AMD and ATI head for uncharted territory with 'Spider'

In an effort to make its investment in ATI pay off, AMD is rolling out its first comprehensive PC platform today, aimed carefully at the lower half of the high-dollar enthusiast market.

The Spider platform aims to accomplish for the enthusiast market what Intel's Centrino accomplished for the mobile connectivity market: to specify components that are certain to work together without fuss. In this case, it's a three-way combo consisting of its long-awaited RV670 chipset family, now called its "7-series;" its ATI Radeon 3800 series graphics cards, unveiled just last Friday; and its Phenom series quad-core (not tri-core) processors, announced last May.

But for whom is this platform being marketed? It's midsized OEMs such as Falcon Northwest that are looking for platforms to serve as buildout guarantees, not just for the sake of reliability, but also in hopes that buying platform components in quantity can help reduce their cost. Without an official logo for Spider - indeed, as late as this morning, the company was using a poorly cut-and-pasted photograph of a spider as illustrations for its own literature - only enthusiast system builders may even be made aware of the trademark.

The initial verdicts for the trio of parts is somewhat less than stellar. As Tom's Hardware's Bert Kopelt discovered, a quad-core Phenom 9600 clocked at 2.3 GHz performs on average 4.3% slower, in a battery of 20 tests, than last year's dual-core AMD Athlon 64 X2 6400+ at 3.2 GHz. While the quad-core Phenom did indeed outperform the dual-core in rendering applications, sometimes by slightly higher than 40%, gaming performance actually suffered.

With the 2.2 GHz Phenom 9500 performing over 8% slower, you might expect the top-of-the-line Phenom 9700, expected to be clocked at 2.4 GHz, to match last year's AMD performance. But that processor won't be available until December at the earliest.

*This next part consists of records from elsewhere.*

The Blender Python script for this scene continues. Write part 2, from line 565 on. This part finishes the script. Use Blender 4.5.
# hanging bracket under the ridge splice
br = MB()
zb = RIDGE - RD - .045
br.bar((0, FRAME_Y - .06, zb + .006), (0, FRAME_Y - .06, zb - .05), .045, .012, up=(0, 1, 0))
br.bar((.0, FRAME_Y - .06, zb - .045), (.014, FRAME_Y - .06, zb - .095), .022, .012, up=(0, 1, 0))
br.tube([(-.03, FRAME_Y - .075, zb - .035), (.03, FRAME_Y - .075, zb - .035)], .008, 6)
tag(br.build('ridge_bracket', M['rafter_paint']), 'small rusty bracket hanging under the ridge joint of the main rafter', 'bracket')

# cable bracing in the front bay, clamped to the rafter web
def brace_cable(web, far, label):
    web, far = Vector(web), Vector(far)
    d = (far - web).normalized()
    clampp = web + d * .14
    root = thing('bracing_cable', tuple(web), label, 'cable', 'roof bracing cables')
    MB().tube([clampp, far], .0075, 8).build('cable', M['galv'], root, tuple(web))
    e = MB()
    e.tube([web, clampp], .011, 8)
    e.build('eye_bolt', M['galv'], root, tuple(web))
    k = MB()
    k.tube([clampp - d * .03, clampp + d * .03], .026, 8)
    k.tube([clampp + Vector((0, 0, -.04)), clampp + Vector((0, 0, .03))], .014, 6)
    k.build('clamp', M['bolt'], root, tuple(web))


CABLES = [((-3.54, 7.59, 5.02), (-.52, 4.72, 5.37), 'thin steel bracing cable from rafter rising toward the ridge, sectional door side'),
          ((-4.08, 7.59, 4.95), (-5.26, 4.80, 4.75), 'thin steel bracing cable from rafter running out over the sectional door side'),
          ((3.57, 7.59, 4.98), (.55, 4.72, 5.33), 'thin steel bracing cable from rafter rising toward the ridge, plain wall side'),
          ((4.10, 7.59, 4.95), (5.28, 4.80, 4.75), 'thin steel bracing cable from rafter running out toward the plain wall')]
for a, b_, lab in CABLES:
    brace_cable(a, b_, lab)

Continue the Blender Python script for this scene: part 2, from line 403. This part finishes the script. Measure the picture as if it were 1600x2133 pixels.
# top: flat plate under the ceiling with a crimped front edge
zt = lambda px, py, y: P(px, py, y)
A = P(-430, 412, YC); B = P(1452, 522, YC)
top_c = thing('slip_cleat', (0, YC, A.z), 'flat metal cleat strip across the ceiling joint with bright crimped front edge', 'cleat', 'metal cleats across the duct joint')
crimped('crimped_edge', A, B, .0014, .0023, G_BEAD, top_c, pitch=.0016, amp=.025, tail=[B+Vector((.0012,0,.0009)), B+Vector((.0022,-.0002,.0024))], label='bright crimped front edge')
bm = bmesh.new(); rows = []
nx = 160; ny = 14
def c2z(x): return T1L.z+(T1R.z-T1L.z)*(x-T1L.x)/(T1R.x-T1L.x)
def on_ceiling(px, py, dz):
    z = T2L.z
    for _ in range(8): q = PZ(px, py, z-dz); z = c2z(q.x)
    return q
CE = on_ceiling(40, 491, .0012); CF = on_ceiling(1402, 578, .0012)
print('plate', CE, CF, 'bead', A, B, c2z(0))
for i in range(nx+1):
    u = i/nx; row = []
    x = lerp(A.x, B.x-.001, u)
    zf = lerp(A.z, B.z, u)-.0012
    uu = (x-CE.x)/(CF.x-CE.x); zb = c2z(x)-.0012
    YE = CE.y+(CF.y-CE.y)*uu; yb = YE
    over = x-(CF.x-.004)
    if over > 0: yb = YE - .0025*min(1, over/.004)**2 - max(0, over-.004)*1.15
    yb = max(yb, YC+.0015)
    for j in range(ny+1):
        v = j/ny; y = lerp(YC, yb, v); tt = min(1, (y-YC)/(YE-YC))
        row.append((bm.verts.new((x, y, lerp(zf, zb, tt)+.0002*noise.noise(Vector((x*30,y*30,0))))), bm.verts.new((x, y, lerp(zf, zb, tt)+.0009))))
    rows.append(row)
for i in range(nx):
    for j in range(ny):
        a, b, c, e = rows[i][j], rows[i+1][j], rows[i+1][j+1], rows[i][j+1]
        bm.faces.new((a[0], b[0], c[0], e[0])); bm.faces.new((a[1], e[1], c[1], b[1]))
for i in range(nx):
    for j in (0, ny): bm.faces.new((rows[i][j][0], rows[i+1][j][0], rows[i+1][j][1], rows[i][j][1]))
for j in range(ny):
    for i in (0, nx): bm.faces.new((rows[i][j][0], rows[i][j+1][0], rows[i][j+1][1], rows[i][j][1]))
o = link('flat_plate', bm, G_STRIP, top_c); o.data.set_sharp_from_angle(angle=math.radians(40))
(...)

AMD's Spider platform, complete with 7-series motherboard and ATI Radeon 3800-series graphics cardsEven worse news, though, is Kopelt's results against Intel: The 9600 performed 13.5% slower on average than Intel's Core 2 Quad Q6600, which presently sells for about $300 on the street. AMD's initial price for the 9600 in 1,000-unit quantities is $283, which means its street price will be right in line. That fact might give Intel the early lead in price/performance for desktop platform quad-core.

AMD may very well be aware of this little problem, which could be why its rollout literature this morning is playing up the angle of HD video performance - about the only category where Phenom holds a candle to Intel Core 2 Quad right now. Spotlighting something AMD calls "The Enthusiast Dilemma," it tells a story of enthusiast customers who are looking for some longevity in their product purchases, and who need an alternative to nVidia's "one-dimensional" approach, which merely touts gaming performance while ignoring HD video performance.

PC World's testers this morning complained about their lack of access to the platform parts, and theorized that it had something to do with their general lack of availability to the rest of the market. It then cited benchmark results AMD had published claiming 32% faster performance than an Athlon 64 X2 processor at the same clock speed. That would be the model 4400+, which dates back to 2005.

Today's rollout, while perhaps not as historically significant as its marketing hype would lead you to believe, is still important for AMD's future plans. For it to make the ATI investment work, it needs to find ways for one division's products to give leverage to another's. Up to now, AMD's concept of a platform has been flexible, if not altogether fuzzy: It pre-tests equipment from other manufacturers - which to this day include competitor nVidia - and makes recommendations. That looks nice on paper, but doesn't translate into revenue.

But AMD may have a big problem ahead: Its sole target market for the Spider platform appears to be the very system builders who will have already absorbed those early under-performance figures, and may have already made their decisions based on those findings.